'''

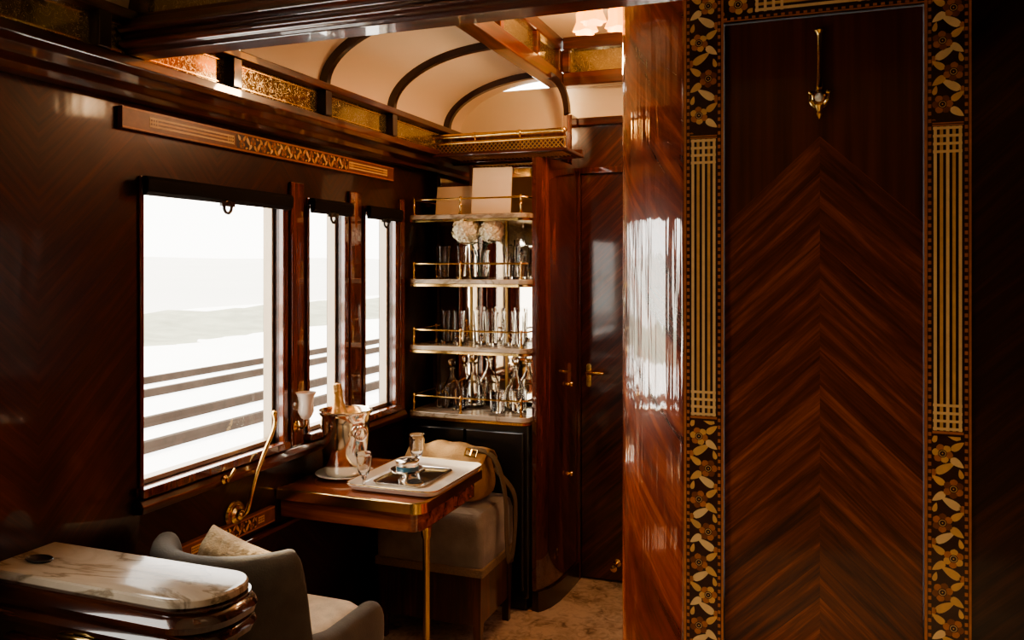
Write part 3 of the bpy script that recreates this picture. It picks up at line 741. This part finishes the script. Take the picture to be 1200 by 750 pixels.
bm = NB(); bp = [(.105, -.085, .232), (.155, -.080, .226), (.158, -.108, .205), (.108, -.112, .211)]
tube(bm, bp, .0045, 8, closed=True); tube(bm, [(.131, -.082, .230), (.133, -.11, .209)], .004, 8)
mk('buckle', bm, M_BRASS, parent=t, label='polished brass buckle')
bm = NB(); tube(bm, smooth_path([(.10, -.06, .225), (.16, -.03, .215), (.205, -.02, .185), (.245, -.04, .12), (.272, -.06, .03), (.284, -.08, -.10), (.282, -.06, -.20), (.272, .0, -.245), (.268, .05, -.20), (.262, .09, -.08), (.245, .10, .02), (.17, .07, .12)]), 0, flat=((0, 1, .15), .035, .004)); mk('strap', bm, M_STRAP, parent=t)

# ------------------------------------------------------------ armchair
AC = (-1.555, 1.985, 0)
t = thing('armchair', 'grey velvet tub armchair with pale seat against wall', 'armchair', AC)
a = .225; yf = .34
path = []
for i in range(15): path.append(((-a, yf-yf*i/15), (-1, 0)))
NA = 40
for i in range(0, NA+1):
    th = pi+pi*i/NA; path.append(((a*math.cos(th), a*math.sin(th)), (math.cos(th), math.sin(th))))
for i in range(1, 16): path.append(((a, yf*i/15), (1, 0)))
def sm(x): x = max(0, min(1, x)); return x*x*(3-2*x)
bm = NB(); loops = []  # hill added to carry the grey fog band
for idx, ((x, y), (nx, ny)) in enumerate(path):
    dr = sm((-.050-y)/.035)
    h = .505+.035*sm((.1-y)/.2)+.255*dr
    e = min(idx, len(path)-1-idx); T = .036*(1 if e > 1 else (.75, .95)[e])
    h -= (.03, .008, 0)[min(e, 2)]
    flare = .012*dr
    sec = [(T*.8, .12), (T*.95, .25), (T+flare*.4, h-.09), (T+.004+flare, h-.03), (T*.6+flare, h-.006), (flare, h), (-T*.6+flare, h-.006), (-T-.002+flare, h-.03), (-T, h-.09), (-T, .25), (-T*.8, .12)]
    loops.append([(x+nx*o, y+ny*o, z) for o, z in sec])
loft(bm, loops); mk('backrest', bm, M_VELVET, parent=t, sub=1)
bm = NB()
def seatl(x, z, r, yb=-.17, yf2=.37): return [(p, q, z) for p, q in rrect(-x, x, yb, yf2, r, 6)]
loft(bm, [seatl(.18, .30, .05, -.165, .34), seatl(.188, .32, .06, -.17, .365), seatl(.188, .44, .07, -.17, .37), seatl(.175, .470, .07, -.16, .355), seatl(.12, .485, .06, -.10, .29)]); mk('seat', bm, M_SEAT, parent=t, sub=1, label='pale cream seat cushion')
bm = NB(); prism(bm, rrect(-.18, .18, -.17, .33, .06), .14, .30); mk('seat_base', bm, M_VELVET, parent=t, bevel=.01)
for sx in (-1, 1):
    for yy in (-.13, .27):
        bm = NB(); lathe(bm, [(0, 0), (.012, 0), (.020, .14), (0, .14)], (sx*.16, yy, 0), 12); mk('leg', bm, M_MAH, parent=t)
t = thing('cushion', 'beige cable knit cushion resting in the armchair', 'cushion', (-1.60, 1.935, .632), rot=(math.radians(68), math.radians(10), math.radians(-8)))
bm = NB(); N = 26; top = []; bot = []
for i in range(N+1):
    rt = []; rb2 = []
    for j in range(N+1):
        u = -1+2*i/N; v = -1+2*j/N
        pin = 1-.07*(1-abs(u*v))*(u*u+v*v)/1.2
        k = max(0, (1-u**4)*(1-v**4))**.5
        cab = .010*abs(math.sin(v*8))*k+.004*math.sin(u*26+math.sin(v*9)*2)*k
        rt.append(bm.verts.new((u*.145*pin, v*.145*pin, .052*k+cab)))
        rb2.append(rt[-1] if (i in (0, N) or j in (0, N)) else bm.verts.new((u*.145*pin, v*.145*pin, -.045*k-cab)))
    top.append(rt); bot.append(rb2)
for i in range(N):
    for j in range(N):
        face(bm, [top[i][j], top[i+1][j], top[i+1][j+1], top[i][j+1]]); face(bm, [bot[i][j], bot[i][j+1], bot[i+1][j+1], bot[i+1][j]])
mk('cushion_cover', bm, M_KNIT, parent=t, sub=1)

# ------------------------------------------------------------ marble console
t = thing('console_cabinet', 'curved mahogany console cabinet with veined marble top', 'cabinet', (-1.53, 1.47, 0))
def cons(e, z): return [(x, y, z) for x, y in rrect(-.315, .325+e, -.090-e, .105+e*.4, (.11, .07, .005, .005), 10)]
bm = NB(); loft(bm, [cons(-.004, .828), cons(0, .832), cons(0, .846), cons(-.004, .85)]); mk('marble_top', bm, M_MARBLE, parent=t)
bm = NB(); loft(bm, [cons(-.02, 0), cons(-.02, .74), cons(.012, .745), cons(.018, .76), cons(.012, .772), cons(.004, .776), cons(.016, .785), cons(.020, .80), cons(.014, .812), cons(.004, .818), cons(.006, .828)]); mk('body', bm, wood('console_mahogany', (.012, .004, .002), (.055, .014, .006), (.15, .045, .016), scale=(2, 26, 26), rough=.2), parent=t)
bm = NB(); box(bm, -.26, .12, -.083, -.068, .50, .70); d = mk('drawer', bm, M_MAHX, parent=t, smooth=False, bevel=.003)
t2 = NB(); tube(t2, [(-.06, -.070, .728), (-.06, -.10, .735), (-.03, -.105, .737), (.01, -.105, .737), (.04, -.10, .735), (.04, -.070, .728)], .006, 10); mk('handle', t2, M_BRASS, parent=d)
t = thing('oval_dish', 'small flat black oval dish on marble top', 'dish', (-1.765, 1.462, .85))
bm = NB(); lathe(bm, [(0, 0), (.034, 0), (.038, .004), (.036, .006), (.030, .003), (0, .003)], seg=28)
for v in bm.verts: v.co.y *= .62
mk('dish_body', bm, M_BLACK, parent=t)

# ------------------------------------------------------------ brass crank, latch, wall lamp
t = thing('window_crank', 'polished brass window crank with round wall plate', 'crank', (XL+.0, 2.27, .724))
bm = NB(); lathe(bm, [(0, .0), (.045, .0), (.047, .006), (.043, .012), (.034, .013), (.032, .018), (.02, .024), (.018, .034), (.010, .04), (0, .042)], seg=36, axis='x'); mk('wall_plate', bm, M_BRASS, parent=t)
bm = NB(); tube(bm, smooth_path([(.04, 0, 0), (.055, .005, .02), (.058, .02, .07), (.056, .055, .14), (.054, .10, .20), (.052, .145, .255), (.05, .16, .29), (.05, .155, .315)]), .0072, 12); ball(bm, (.05, .155, .318), .010, 12); mk('arm', bm, M_BRASS, parent=t)
t = thing('window_latch', 'small brass window latch below sill', 'latch', (-1.816, 2.18, .865))
bm = NB(); lathe(bm, [(0, 0), (.014, 0), (.014, .005), (.007, .01), (.007, .02), (0, .022)], seg=18, axis='x'); tube(bm, [(.016, 0, 0), (.022, .012, .016), (.02, .03, .03)], .005, 8); mk('latch_body', bm, M_BRASS, parent=t)
t = thing('wall_lamp', 'small brass wall lamp with pale tulip shade', 'lamp', (-1.835, 2.60, .96))
bm = NB(); lathe(bm, [(0, 0), (.022, 0), (.022, .005), (.008, .010), (0, .012)], seg=20, axis='x'); tube(bm, [(.008, 0, 0), (.03, 0, -.004), (.045, 0, .01), (.045, 0, .035)], .005, 8); mk('bracket', bm, M_BRASS, parent=t)
bm = NB(); lathe(bm, [(.006, .03), (.018, .036), (.030, .06), (.027, .09), (.030, .115), (.038, .13), (.037, .131), (.028, .115), (.025, .09), (.027, .062), (.006, .036)], (.045, 0, 0), 24); mk('shade', bm, M_TULIP, parent=t, label='pale frosted tulip glass shade')

t = thing('coat_hook', 'ornate brass coat hook on chevron door', 'hook', (0.0, 2.108, 1.94))
bm = NB()
lathe(bm, [(0, .188), (.006, .188), (.012, .182), (.008, .176), (.006, .17), (.0055, .10), (.007, .06), (.010, .045), (.007, .04), (.012, .034), (.006, .03)], (0, -.014, 0), 14)
tube(bm, [(0, 0, .18), (0, -.014, .18)], .005, 8)
lathe(bm, [(0, 0), (.022, 0), (.023, -.003), (.014, -.007), (0, -.008)], (0, 0, .02), 20, axis='y')
lathe(bm, [(.004, .035), (.016, .032), (.026, .024), (.022, .014), (.010, .008), (.012, .002), (.008, -.006), (.005, -.012), (.009, -.018), (.004, -.026), (0, -.03)], (0, -.020, 0), 16)
for s in (-1, 1):
    tube(bm, [(0, -.02, .015), (s*.012, -.035, .004), (s*.019, -.045, .012), (s*.020, -.047, .026)], [.005, .004, .004, .003], 8)
    ball(bm, (s*.020, -.047, .029), .006, 10)
mk('hook_body', bm, M_BRASS, parent=t)
bm = NB(); ball(bm, (0, -.040, .018), .011, 14); mk('finial', bm, M_PORC, parent=t, label='white ceramic finial')

# ------------------------------------------------------------ ceiling light
def ceiling_light(loc, energy):
    t = thing('ceiling_light', 'brass ceiling light with glowing tulip glass shades', 'lamp', loc)
    bm = NB(); lathe(bm, [(0, 0), (.05, 0), (.05, -.008), (.02, -.018), (.012, -.03), (.012, -.06), (.018, -.072), (0, -.080)], seg=24)
    ends = []
    for k in range(3):
        a2 = k*2*pi/3+2.6; c, s = math.cos(a2), math.sin(a2); ends.append((c*.075, s*.075))
        tube(bm, [(0, 0, -.066), (c*.03, s*.03, -.084), (c*.06, s*.06, -.074), (c*.075, s*.075, -.080)], .005, 8)
    mk('fitting', bm, M_BRASS, parent=t)
    for c, s in ends:
        bm = NB(); n = 24; loops = []
        for r, z in ((.010, -.078), (.022, -.086), (.034, -.108), (.032, -.140), (.046, -.178)):
            loops.append([(c+r*(1+.16*math.cos(5*2*pi*i/n)*(z < -.1))*math.cos(2*pi*i/n), s+r*(1+.16*math.cos(5*2*pi*i/n)*(z < -.1))*math.sin(2*pi*i/n), z) for i in range(n)])
        loft(bm, loops, 0, True, False); mk('lamp_shade', bm, M_SHADE, parent=t, label='glowing amber tulip shade')
    l = bpy.data.lights.new('lamp_bulb', 'POINT'); l.energy = energy; l.color = (1, .64, .34); l.shadow_soft_size = .06
    lo = bpy.data.objects.new('lamp_bulb', l); COL.objects.link(lo); lo.location = (loc[0], loc[1], loc[2]-.30)
ceiling_light((-.80, 3.10, 2.66), 12)

# ------------------------------------------------------------ outside
bm = NB(); box(bm, -600, -2.2, -300, 600, -1.3, -1.2); mk('ground', bm, M_SNOW, smooth=False, label='snow covered ground beside the tracks', **S)
bm = NB(); loops = []  # hill added to carry the grey fog band
for i in range(60):
    y = -200+i*20
    loops.append([(-34, y, -1.25), (-60, y, -.9+.2*noise.noise(V(y*.02, 0, 0))), (-110, y, -.2+.6*noise.noise(V(y*.012, 4, 0))), (-220, y, 2.0+2.0*noise.noise(V(y*.006, 7, 0))), (-320, y, 6+4*noise.noise(V(y*.005, 9, 0)))])
loft(bm, loops, 0, False, False, closed=False); mk('ground_fog_hill', bm, M_HILL, label='added snowy hillside with fog painted into its grey beyond the tracks', **S)
for k, (xa, xb) in enumerate(((-14.85, -13.35), (-10.9, -9.4))):
    t = thing('railway_track', 'snow covered railway track with dark rails', 'railway track', ((xa+xb)/2, 20, -1.2), group='railway tracks')
    for x in (xa, xb):
        bm = NB(); o = x-(xa+xb)/2
        loops = []
        for i in range(221):
            y = -60+i; e1 = .05*noise.noise(V(y*1.3, x, 0)); e2 = .05*noise.noise(V(y*1.3, x, 5))
            loops.append([(o-.12+e1, y, 0), (o+.13+e2, y, 0), (o+.09, y, .05), (o+.06, y, .15), (o-.06, y, .15), (o-.09, y, .05)])
        loft(bm, loops); mk('rail', bm, M_RAIL, parent=t, smooth=False)
bm = NB(); loops = []  # hill added to carry the grey fog band
for i in range(440):
    y = -40+i
    loops.append([(-21.5+1.2*noise.noise(V(y*.4, 5, 0)), y, -1.21), (-23.5, y, -1.10+.22*noise.noise(V(y*.9, 1, 0))), (-26, y, -.80+.35*noise.noise(V(y*.7, 2, 0))), (-30, y, -.72+.55*noise.noise(V(y*.3, 3, 0))), (-34, y, -1.2)])
loft(bm, loops, 0, False, False, closed=False); mk('grass_bank', bm, M_BANK, label='grassy bank paled by painted fog beyond the railway tracks', category='bank')

# ------------------------------------------------------------ world and lights
w = bpy.data.worlds.new('World'); SC.world = w; w.use_nodes = True
bg = w.node_tree.nodes['Background']; bg.inputs[0].default_value = (1.0, .935, .85, 1); bg.inputs[1].default_value = 5.4
for a, b in WINS:
    l = bpy.data.lights.new('window_portal', 'AREA'); l.shape = 'RECTANGLE'; l.size = WZ1-WZ0; l.size_y = b-a
    l.cycles.is_portal = True
    o = bpy.data.objects.new('window_portal', l); COL.objects.link(o); o.location = (XL-.075, (a+b)/2, (WZ0+WZ1)/2); o.rotation_euler = (0, -pi/2, 0)
l = bpy.data.lights.new('sun', 'SUN'); l.energy = 7; l.angle = math.radians(6); l.color = (1, .78, .50)
o = bpy.data.objects.new('sun', l); COL.objects.link(o)
o.rotation_euler = V(1.0, -.28, -.62).to_track_quat('-Z', 'Y').to_euler()

# ------------------------------------------------------------ camera
cam = bpy.data.cameras.new('camera'); co = bpy.data.objects.new('camera', cam); COL.objects.link(co)
cam.sensor_width = 36; cam.lens = 964/1200*36; cam.clip_start = .02; cam.clip_end = 2000
cam.shift_y = -(375-312)/1200
co.location = (0, 0, 1.56); co.rotation_euler = (pi/2, 0, math.atan2(.350, .937))
SC.camera = co
try:
    SC.view_settings.view_transform = 'AgX'; SC.view_settings.look = 'AgX - Medium High Contrast'
    SC.view_settings.exposure = 0.50
except Exception as e: print(e)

'''

• _Stated exercise_: Reproduce the material above exactly, first line through the line that contains "bm, M_STRAP, parent=t)", minus the pictures.

• _Exercise output_:
Write part 3 of the bpy script that recreates this picture. It picks up at line 741. This part finishes the script. Take the picture to be 1200 by 750 pixels.
bm = NB(); bp = [(.105, -.085, .232), (.155, -.080, .226), (.158, -.108, .205), (.108, -.112, .211)]
tube(bm, bp, .0045, 8, closed=True); tube(bm, [(.131, -.082, .230), (.133, -.11, .209)], .004, 8)
mk('buckle', bm, M_BRASS, parent=t, label='polished brass buckle')
bm = NB(); tube(bm, smooth_path([(.10, -.06, .225), (.16, -.03, .215), (.205, -.02, .185), (.245, -.04, .12), (.272, -.06, .03), (.284, -.08, -.10), (.282, -.06, -.20), (.272, .0, -.245), (.268, .05, -.20), (.262, .09, -.08), (.245, .10, .02), (.17, .07, .12)]), 0, flat=((0, 1, .15), .035, .004)); mk('strap', bm, M_STRAP, parent=t)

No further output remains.